### Problem details
Your task is to output the listing word for word, with pictures excluded.

### Recorded information
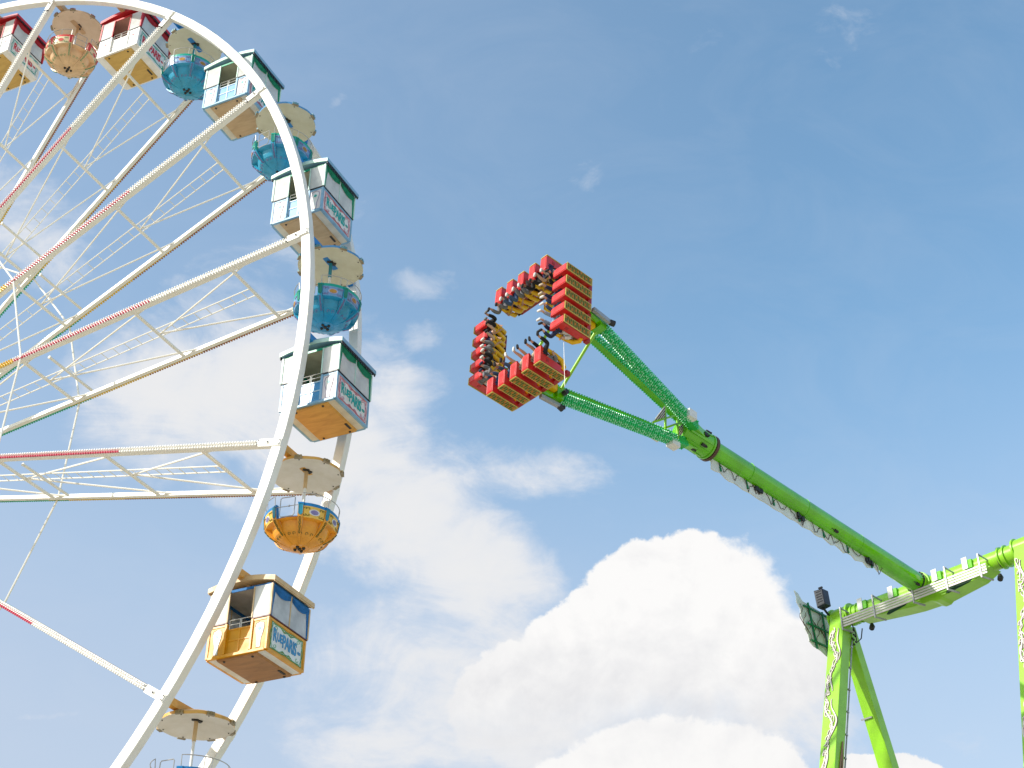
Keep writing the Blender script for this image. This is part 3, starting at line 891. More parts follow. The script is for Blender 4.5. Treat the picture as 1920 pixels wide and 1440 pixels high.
# slatted guard along the front of the beam
wk = RB(); OFF = -AH * .62
for i in range(4):
    z = -.585 + i * .096
    wk.beam(LEFT + B_ * .35 + OFF + V((0, 0, z)), RIGHT - B_ * 1.25 + OFF + V((0, 0, z)), .035, .066, UZ)
gd = wk.build('slat_guard', SLAT, ride, bevel=.008)
for u in (.36, 1.75, 3.35, 4.7, 6.0):
    q = RB()
    c = LEFT + B_ * u + OFF * 1.05
    top = .02 if u != 3.35 else -.2
    q.beam(c + V((0, 0, -.72)), c + V((0, 0, top + .12)), .05, .05, B_)
    if u != 3.35: q.beam(c + V((0, 0, top + .10)), LEFT + B_ * (u + .15) + OFF * .45 + V((0, 0, -.05)), .04, .04, UZ)
    q.beam(c + V((0, 0, -.70)), LEFT + B_ * (u + .2) - AH * .30 + V((0, 0, -.78)), .05, .05, UZ)
    q.build('guard_bracket', STEEL, gd)
for u in (1.05, 2.35, 4.15, 5.35):
    q = RB(); c = LEFT + B_ * u - AH * .42 + V((0, 0, .10))
    q.box(c, B_ * .10, AH * .015, V((0, 0, .21)), 0)
    q.box(c + B_ * .17 + AH * .08 - V((0, 0, .05)), B_ * .07, AH * .06, V((0, 0, .15)), 1)
    q.build('lamp_box', [P('lamp_box_white', (.74, .74, .72), .4, .1), LIME], tb)
for u, z in ((1.15, -.55), (6.3, -.50)):
    q = RB(); c = LEFT + B_ * u + V((0, 0, z)); q.tube([c, c - V((0, 0, .12)), c - V((0, 0, .22)) - AH * .06], [.05, .10, .09], 12)
    q.build('work_lamp', BLACK, tb)
cb = RB()
cb.tube([RIGHT - B_ * .98 + (UZ * math.cos(q) - AH * math.sin(q)) * (.345 + .03 * math.sin(3 * q)) for q in [i * .2 for i in range(24)]], .02, 6)
cb.tube([LEFT + B_ * .45 + V((0, 0, -.35)) - AH * .2, LEFT + B_ * .5 + V((0, 0, -.75)) - AH * .1, LEFT + B_ * .42 + V((0, 0, -1.05)), LEFT + B_ * .5 + V((0, 0, -.85)) + AH * .2, LEFT + B_ * .6 + V((0, 0, -.5)) + AH * .2], .022, 6)
for i in range(9): cb.box(LEFT + B_ * (.40 + .05 * math.sin(i * 2.1)) + V((0, 0, -.55 - .07 * i)) - AH * (.1 - .05 * math.cos(i * 1.7)), B_ * .03, AH * .03, V((0, 0, .025)))
cb.build('cable', BLACK, tb)

# --- the swinging arm
ar = RB()
ar.tube([PIV - A_ * .15, JN + A_ * .75], [.345, .325], 40)
for q in (2.6, 5.3, 8.1): ar.tube([JN + A_ * (q - .012), JN + A_ * (q - .008), JN + A_ * (q + .008), JN + A_ * (q + .012)], [.322, .346, .346, .322], 40)
arm = ar.build('main_arm', LIME, ride, smooth=True)
fl = RB()
fl.tube([PIV - A_ * .52, PIV - A_ * .42], .385, 40)
fl.tube([PIV - A_ * .40, PIV - A_ * .02], .36, 40)
fl.tube([PIV - AH * .40, PIV + AH * .40], .46, 32)
fl.box(PIV - A_ * .1, B_ * .26, A_ * .40, Q_ * .30)
fl.build('pivot_block', LIME2, arm, smooth=True)
bt = RB()
bt.tube([PIV - A_ * .528, PIV - A_ * .536], .383, 40)
for i in range(20):
    q = 2 * math.pi * i / 20
    bt.cap(PIV - A_ * .53 + (B_ * math.cos(q) + Q_ * math.sin(q)) * .365, -A_, .028, .05, 6)
bt.build('bolt_ring', BOLT, arm)
for s_ in (5.2, .78):
    bt = RB(); c = PIV - A_ * s_
    e = -V((.33, .87, .40)); e = (e - A_ * e.dot(A_)).normalized()
    bt.box(c + e * .35, A_ * .06, e.cross(A_) * .05, e * .05); bt.cap(c + e * .38 + A_ * .04, e, .05, .05, 8); bt.tube([c + e * .34, c + e * .42 - A_ * .1, c + e * .34 - A_ * .2], .015, 5)
    bt.build('hose_coupling', BOLT, arm)
co = RB()
co.tube([JN + A_ * .78, JN + A_ * .80, JN + A_ * .90, JN + A_ * .92], [.31, .43, .43, .31], 40)
co.build('collar', COLLAR, arm, smooth=True)
hd = RB()
hd.tube([JN + A_ * .74, JN + A_ * .62, JN - A_ * .1, JN - A_ * .45], [.39, .385, .36, .33], 32)
hd.tube([JN + A_ * .70, JN + A_ * .76], .42, 32)
for i in range(8):
    q = math.pi / 8 + i * math.pi / 4
    e = R1 * math.cos(q) + R2 * math.sin(q)
    hd.box(JN + A_ * .15 + e * .375, A_ * .48, e.cross(A_) * .035, e * .035)
hdo = hd.build('rotating_head', LIME, ride, smooth=True)
vb = RB()
for e, s in ((-R2, .25), (R1, .1), (-R2 * .7 - R1 * .7, .5), (R1 * .75 - R2 * .66, .3)):
    e = e.normalized()
    vb.box(JN + A_ * s + e * .39, A_ * .07, e.cross(A_) * .05, e * .06)
    vb.cap(JN + A_ * (s + .12) + e * .37, e, .04, .09, 8)
vb.build('valve_box', BLACK, hdo)
# light panel hung under the tube
DN = (-UZ - A_ * (-UZ).dot(A_)).normalized()
lpn = RB(); S0, S1 = .95, 9.25
n = 40
top_, bot_ = [], []
for i in range(n + 1):
    s = S0 + (S1 - S0) * i / n
    jag = .05 * math.sin(i * 1.9) + .035 * math.sin(i * 4.3 + 1) + (.0 if 2 < i < n - 2 else -.05)
    top_.append((s, .33)); bot_.append((s, .74 - .12 * (i / n) + jag))
ply_ = top_ + bot_[::-1]
vs = [JN + A_ * p[0] + DN * p[1] - B_ * .02 for p in ply_] + [JN + A_ * p[0] + DN * p[1] + B_ * .02 for p in ply_]
fs = []
m_ = n + 1
for i in range(n):
    a, b_, c, d_ = i, i + 1, 2 * m_ - 2 - i, 2 * m_ - 1 - i
    fs += [(a, b_, c, d_), (a + 2 * m_, d_ + 2 * m_, c + 2 * m_, b_ + 2 * m_), (d_, c, c + 2 * m_, d_ + 2 * m_), (b_, a, a + 2 * m_, b_ + 2 * m_)]
fs += [(0, 2 * m_ - 1, 4 * m_ - 1, 2 * m_), (m_ - 1, m_ - 1 + 2 * m_, m_ + 2 * m_, m_)]
lpn.add(vs, fs)
lpo = lpn.build('light_panel', BOARD, arm, outward=True)
bk = RB()
for i in range(7):
    s = S0 + .35 + i * 1.25
    bk.beam(JN + A_ * s + DN * .29, JN + A_ * (s + .05) + DN * .62 + B_ * .05, .05, .05, B_, m=0)
for i in range(15):
    s = S0 + .2 + i * .55 + .25 * random.random(); r_ = random.random
    bk.tube([JN + A_ * (s + .12 * t) + DN * (.35 + (.12 + .26 * random.random()) * math.sin(t * math.pi / 4) ** 2) + B_ * (.045 + .02 * math.sin(t + i)) for t in [0, .7, 1.4, 2, 2.6, 3.3, 4]], .012, 5, 1)
for s in (2.95, 5.0, 8.55):
    for q in range(7): bk.box(JN + A_ * (s + .05 * q) + DN * (.40 + .11 * r_()) + B_ * (.05 + .03 * r_()), A_ * .035, DN * .07, B_ * .03, 2)
bk.build('bracket', [DKGREEN, VINED, BLACK], lpo)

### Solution
Keep writing the Blender script for this image. This is part 3, starting at line 891. More parts follow. The script is for Blender 4.5. Treat the picture as 1920 pixels wide and 1440 pixels high.
# slatted guard along the front of the beam
wk = RB(); OFF = -AH * .62
for i in range(4):
    z = -.585 + i * .096
    wk.beam(LEFT + B_ * .35 + OFF + V((0, 0, z)), RIGHT - B_ * 1.25 + OFF + V((0, 0, z)), .035, .066, UZ)
gd = wk.build('slat_guard', SLAT, ride, bevel=.008)
for u in (.36, 1.75, 3.35, 4.7, 6.0):
    q = RB()
    c = LEFT + B_ * u + OFF * 1.05
    top = .02 if u != 3.35 else -.2
    q.beam(c + V((0, 0, -.72)), c + V((0, 0, top + .12)), .05, .05, B_)
    if u != 3.35: q.beam(c + V((0, 0, top + .10)), LEFT + B_ * (u + .15) + OFF * .45 + V((0, 0, -.05)), .04, .04, UZ)
    q.beam(c + V((0, 0, -.70)), LEFT + B_ * (u + .2) - AH * .30 + V((0, 0, -.78)), .05, .05, UZ)
    q.build('guard_bracket', STEEL, gd)
for u in (1.05, 2.35, 4.15, 5.35):
    q = RB(); c = LEFT + B_ * u - AH * .42 + V((0, 0, .10))
    q.box(c, B_ * .10, AH * .015, V((0, 0, .21)), 0)
    q.box(c + B_ * .17 + AH * .08 - V((0, 0, .05)), B_ * .07, AH * .06, V((0, 0, .15)), 1)
    q.build('lamp_box', [P('lamp_box_white', (.74, .74, .72), .4, .1), LIME], tb)
for u, z in ((1.15, -.55), (6.3, -.50)):
    q = RB(); c = LEFT + B_ * u + V((0, 0, z)); q.tube([c, c - V((0, 0, .12)), c - V((0, 0, .22)) - AH * .06], [.05, .10, .09], 12)
    q.build('work_lamp', BLACK, tb)
cb = RB()
cb.tube([RIGHT - B_ * .98 + (UZ * math.cos(q) - AH * math.sin(q)) * (.345 + .03 * math.sin(3 * q)) for q in [i * .2 for i in range(24)]], .02, 6)
cb.tube([LEFT + B_ * .45 + V((0, 0, -.35)) - AH * .2, LEFT + B_ * .5 + V((0, 0, -.75)) - AH * .1, LEFT + B_ * .42 + V((0, 0, -1.05)), LEFT + B_ * .5 + V((0, 0, -.85)) + AH * .2, LEFT + B_ * .6 + V((0, 0, -.5)) + AH * .2], .022, 6)
for i in range(9): cb.box(LEFT + B_ * (.40 + .05 * math.sin(i * 2.1)) + V((0, 0, -.55 - .07 * i)) - AH * (.1 - .05 * math.cos(i * 1.7)), B_ * .03, AH * .03, V((0, 0, .025)))
cb.build('cable', BLACK, tb)

# --- the swinging arm
ar = RB()
ar.tube([PIV - A_ * .15, JN + A_ * .75], [.345, .325], 40)
for q in (2.6, 5.3, 8.1): ar.tube([JN + A_ * (q - .012), JN + A_ * (q - .008), JN + A_ * (q + .008), JN + A_ * (q + .012)], [.322, .346, .346, .322], 40)
arm = ar.build('main_arm', LIME, ride, smooth=True)
fl = RB()
fl.tube([PIV - A_ * .52, PIV - A_ * .42], .385, 40)
fl.tube([PIV - A_ * .40, PIV - A_ * .02], .36, 40)
fl.tube([PIV - AH * .40, PIV + AH * .40], .46, 32)
fl.box(PIV - A_ * .1, B_ * .26, A_ * .40, Q_ * .30)
fl.build('pivot_block', LIME2, arm, smooth=True)
bt = RB()
bt.tube([PIV - A_ * .528, PIV - A_ * .536], .383, 40)
for i in range(20):
    q = 2 * math.pi * i / 20
    bt.cap(PIV - A_ * .53 + (B_ * math.cos(q) + Q_ * math.sin(q)) * .365, -A_, .028, .05, 6)
bt.build('bolt_ring', BOLT, arm)
for s_ in (5.2, .78):
    bt = RB(); c = PIV - A_ * s_
    e = -V((.33, .87, .40)); e = (e - A_ * e.dot(A_)).normalized()
    bt.box(c + e * .35, A_ * .06, e.cross(A_) * .05, e * .05); bt.cap(c + e * .38 + A_ * .04, e, .05, .05, 8); bt.tube([c + e * .34, c + e * .42 - A_ * .1, c + e * .34 - A_ * .2], .015, 5)
    bt.build('hose_coupling', BOLT, arm)
co = RB()
co.tube([JN + A_ * .78, JN + A_ * .80, JN + A_ * .90, JN + A_ * .92], [.31, .43, .43, .31], 40)
co.build('collar', COLLAR, arm, smooth=True)
hd = RB()
hd.tube([JN + A_ * .74, JN + A_ * .62, JN - A_ * .1, JN - A_ * .45], [.39, .385, .36, .33], 32)
hd.tube([JN + A_ * .70, JN + A_ * .76], .42, 32)
for i in range(8):
    q = math.pi / 8 + i * math.pi / 4
    e = R1 * math.cos(q) + R2 * math.sin(q)
    hd.box(JN + A_ * .15 + e * .375, A_ * .48, e.cross(A_) * .035, e * .035)
hdo = hd.build('rotating_head', LIME, ride, smooth=True)
vb = RB()
for e, s in ((-R2, .25), (R1, .1), (-R2 * .7 - R1 * .7, .5), (R1 * .75 - R2 * .66, .3)):
    e = e.normalized()
    vb.box(JN + A_ * s + e * .39, A_ * .07, e.cross(A_) * .05, e * .06)
    vb.cap(JN + A_ * (s + .12) + e * .37, e, .04, .09, 8)
vb.build('valve_box', BLACK, hdo)
# light panel hung under the tube
DN = (-UZ - A_ * (-UZ).dot(A_)).normalized()
lpn = RB(); S0, S1 = .95, 9.25
n = 40
top_, bot_ = [], []
for i in range(n + 1):
    s = S0 + (S1 - S0) * i / n
    jag = .05 * math.sin(i * 1.9) + .035 * math.sin(i * 4.3 + 1) + (.0 if 2 < i < n - 2 else -.05)
    top_.append((s, .33)); bot_.append((s, .74 - .12 * (i / n) + jag))
ply_ = top_ + bot_[::-1]
vs = [JN + A_ * p[0] + DN * p[1] - B_ * .02 for p in ply_] + [JN + A_ * p[0] + DN * p[1] + B_ * .02 for p in ply_]
fs = []
m_ = n + 1
for i in range(n):
    a, b_, c, d_ = i, i + 1, 2 * m_ - 2 - i, 2 * m_ - 1 - i
    fs += [(a, b_, c, d_), (a + 2 * m_, d_ + 2 * m_, c + 2 * m_, b_ + 2 * m_), (d_, c, c + 2 * m_, d_ + 2 * m_), (b_, a, a + 2 * m_, b_ + 2 * m_)]
fs += [(0, 2 * m_ - 1, 4 * m_ - 1, 2 * m_), (m_ - 1, m_ - 1 + 2 * m_, m_ + 2 * m_, m_)]
lpn.add(vs, fs)
lpo = lpn.build('light_panel', BOARD, arm, outward=True)
bk = RB()
for i in range(7):
    s = S0 + .35 + i * 1.25
    bk.beam(JN + A_ * s + DN * .29, JN + A_ * (s + .05) + DN * .62 + B_ * .05, .05, .05, B_, m=0)
for i in range(15):
    s = S0 + .2 + i * .55 + .25 * random.random(); r_ = random.random
    bk.tube([JN + A_ * (s + .12 * t) + DN * (.35 + (.12 + .26 * random.random()) * math.sin(t * math.pi / 4) ** 2) + B_ * (.045 + .02 * math.sin(t + i)) for t in [0, .7, 1.4, 2, 2.6, 3.3, 4]], .012, 5, 1)
for s in (2.95, 5.0, 8.55):
    for q in range(7): bk.box(JN + A_ * (s + .05 * q) + DN * (.40 + .11 * r_()) + B_ * (.05 + .03 * r_()), A_ * .035, DN * .07, B_ * .03, 2)
bk.build('bracket', [DKGREEN, VINED, BLACK], lpo)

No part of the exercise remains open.